El galante verdugo tenía un defecto que a la postre lo condujo a su perdición. Era tan meticuloso que hasta el mínimo acontecimiento lo anotaba en una serie de pequeñas libretas de apuntes. En ellas podía leerse desde las compras de comestibles hasta las fechas cuando hizo desaparecer a una docena de desprevenidas mujeres y a un chico, cuyos nombre había consignado. Todas las prometidas del abominable novio acabaron con sus cuerpos desmembrados, y sus restos fueron incinerados dentro del horno de una amplia cocina económica que el verdugo tenía instalada en su chalet de campo en la localidad de Gambias. Abundantes datos de sus homicidios estaban relacionados con pulcra caligrafía en las páginas de aquellas delatoras libretitas, y conformaron la primordial prueba esgrimida por la acusación fiscal.

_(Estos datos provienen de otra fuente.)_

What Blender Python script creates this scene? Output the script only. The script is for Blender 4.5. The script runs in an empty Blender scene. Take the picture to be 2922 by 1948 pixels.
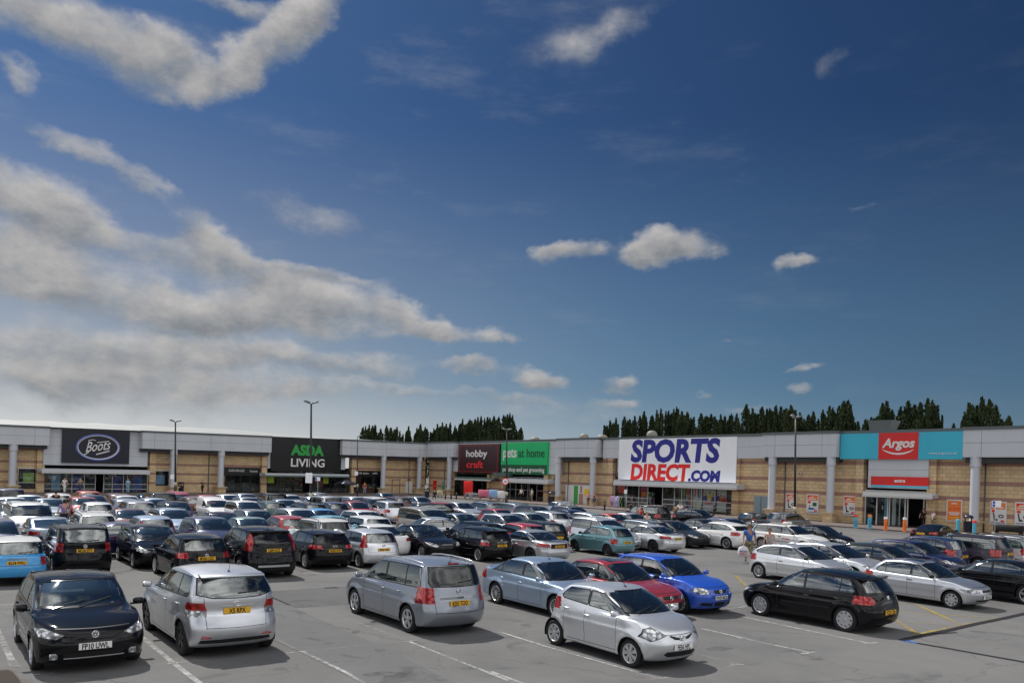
import bpy, bmesh, math, random
import numpy as np
from mathutils import Vector, Matrix, Euler

C = bpy.context.scene.collection
scene = bpy.context.scene
PI = math.pi

# ------------------------------------------------------------------ camera
EYE = 3.93                       # height of the camera above the car park
ROLL = .032
FPX, CX, CY = 2290., 1461., 1346.   # focal length and principal point of the photograph (2922 x 1948)
cam = bpy.data.objects.new('camera', bpy.data.cameras.new('camera'))
C.objects.link(cam); scene.camera = cam
cam.location = (0, 0, EYE)
cam.rotation_mode = 'QUATERNION'
cam.rotation_quaternion = (Matrix.Rotation(ROLL, 3, 'Y') @ Matrix.Rotation(PI/2, 3, 'X')).to_quaternion()
cam.data.sensor_width = 36
cam.data.lens = FPX/2922*36
cam.data.shift_x = 0
cam.data.shift_y = (CY-974)/2922
cam.data.clip_start = .1; cam.data.clip_end = 4000
cam.rotation_quaternion = (Matrix.Rotation(-ROLL, 3, 'Y') @ Matrix.Rotation(PI/2, 3, 'X')).to_quaternion()

def at(px, py, z=0.):
    """point of the site survey: photograph pixel -> place on the level z"""
    c, s = math.cos(ROLL), math.sin(ROLL); du, dv = px-CX, py-CY
    U = c*du+s*dv; V = -s*du+c*dv
    D = FPX*(EYE-z)/V
    return Vector((U*D/FPX, D, z))
def direction(px, py):
    c, s = math.cos(ROLL), math.sin(ROLL); du, dv = px-CX, py-CY
    return Vector((c*du+s*dv, FPX, s*du-c*dv))
def azel(px, py):
    d = direction(px, py)
    return math.atan2(d.x, d.y), math.atan2(d.z, math.hypot(d.x, d.y))

# ------------------------------------------------------------------ exposure
scene.view_settings.view_transform = 'Standard'
scene.view_settings.look = 'None'
scene.view_settings.exposure = 0.06
scene.view_settings.gamma = 1.0

# ------------------------------------------------------------------ sun
SUN_AZ = math.atan2(-.66, .75)      # ahead and to the left: the shop fronts stand in their own shade
SUN_EL = math.radians(53)
sd = Vector((math.sin(SUN_AZ)*math.cos(SUN_EL), math.cos(SUN_AZ)*math.cos(SUN_EL), math.sin(SUN_EL)))
sun = bpy.data.objects.new('sun', bpy.data.lights.new('sun', 'SUN'))
C.objects.link(sun)
sun.location = (-60, 30, 80)
sun.rotation_mode = 'QUATERNION'
sun.rotation_quaternion = sd.to_track_quat('Z', 'Y')
sun.data.energy = 4.1; sun.data.angle = math.radians(.6); sun.data.color = (1, .95, .88)

# ------------------------------------------------------------------ sky and clouds
world = bpy.data.worlds.new('World'); scene.world = world
world.use_nodes = True
nt = world.node_tree; nt.nodes.clear()
class NB:
    """tiny node-building helper"""
    def __init__(s, nt): s.nt = nt
    def n(s, t, **k):
        n = s.nt.nodes.new(t)
        for a, v in k.items(): setattr(n, a, v)
        return n
    def link(s, a, b): s.nt.links.new(a, b)
    def put(s, sock, v):
        if isinstance(v, bpy.types.NodeSocket): s.link(v, sock)
        else: sock.default_value = v
    def m(s, op, a, b=0., c=0., clamp=False):
        n = s.n('ShaderNodeMath', operation=op); n.use_clamp = clamp
        s.put(n.inputs[0], a)
        if len(n.inputs) > 1: s.put(n.inputs[1], b)
        if op in ('MULTIPLY_ADD',): s.put(n.inputs[2], c)
        return n.outputs[0]
    def vm(s, op, a, b=(0, 0, 0), out=0):
        n = s.n('ShaderNodeVectorMath', operation=op); s.put(n.inputs[0], a)
        if op in ('SCALE',): s.put(n.inputs['Scale'], b)
        elif op not in ('LENGTH', 'NORMALIZE'): s.put(n.inputs[1], b)
        return n.outputs['Value'] if op in ('LENGTH', 'DOT_PRODUCT') else n.outputs[0]
    def ramp(s, v, a, b, c=0., d=1., smooth=True):
        n = s.n('ShaderNodeMapRange'); n.interpolation_type = 'SMOOTHSTEP' if smooth else 'LINEAR'; n.clamp = True
        for i, q in enumerate((v, a, b, c, d)): s.put(n.inputs[i], q)
        return n.outputs[0]
    def mix(s, f, a, b, mode='MIX'):
        n = s.n('ShaderNodeMix', data_type='RGBA', blend_type=mode); s.put(n.inputs[0], f); s.put(n.inputs[6], a); s.put(n.inputs[7], b)
        return n.outputs[2]
    def noise(s, vec, scale, detail=6, rough=.55, dist=0., dim='3D', w=0):
        n = s.n('ShaderNodeTexNoise', noise_dimensions=dim)
        if vec is not None: s.put(n.inputs['Vector'], vec)
        n.inputs['Scale'].default_value = scale; n.inputs['Detail'].default_value = detail
        n.inputs['Roughness'].default_value = rough; n.inputs['Distortion'].default_value = dist
        return n.outputs[0]
    def comb(s, x, y, z=0.):
        n = s.n('ShaderNodeCombineXYZ')
        for i, q in enumerate((x, y, z)): s.put(n.inputs[i], q)
        return n.outputs[0]
    def sep(s, v):
        n = s.n('ShaderNodeSeparateXYZ'); s.put(n.inputs[0], v); return n.outputs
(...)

El 30 de noviembre de 1921 el jurado regresó a la sala de justicia con el veredicto, y su portavoz leyó en voz alta la fatídica e inapelable decisión. Horas previas a su muerte el penado rechazó cortésmente los servicios que el Capellán de la cárcel le ofreció para descargar su conciencia, mientras los guardias esperaban fuera de la celda a fin de encaminarlo hacia el patíbulo. "Debo acompañar a estos señores", se excusó ante el religioso y, luego de hacer una pausa, con tono melodramático añadió: "La muerte es una dama y no resulta propio de un caballero hacerla esperar" En la gélida mañana del 25 de febrero de 1922 la cabeza guillotinada del "Barba Azul" caería dentro de un canasto en la sala de ejecuciones de una cárcel cuyo frente daba al palacio de Versalles.
En el curso de su última estadía en prisión se había transformado en un fenómeno mediático tan extraordinario que, en tanto aguardaba su triste destino, el reo recibió decenas de cartas escritas por admiradores de ambos sexos, y por mujeres que le ofrecían amor y le solicitaban matrimonio.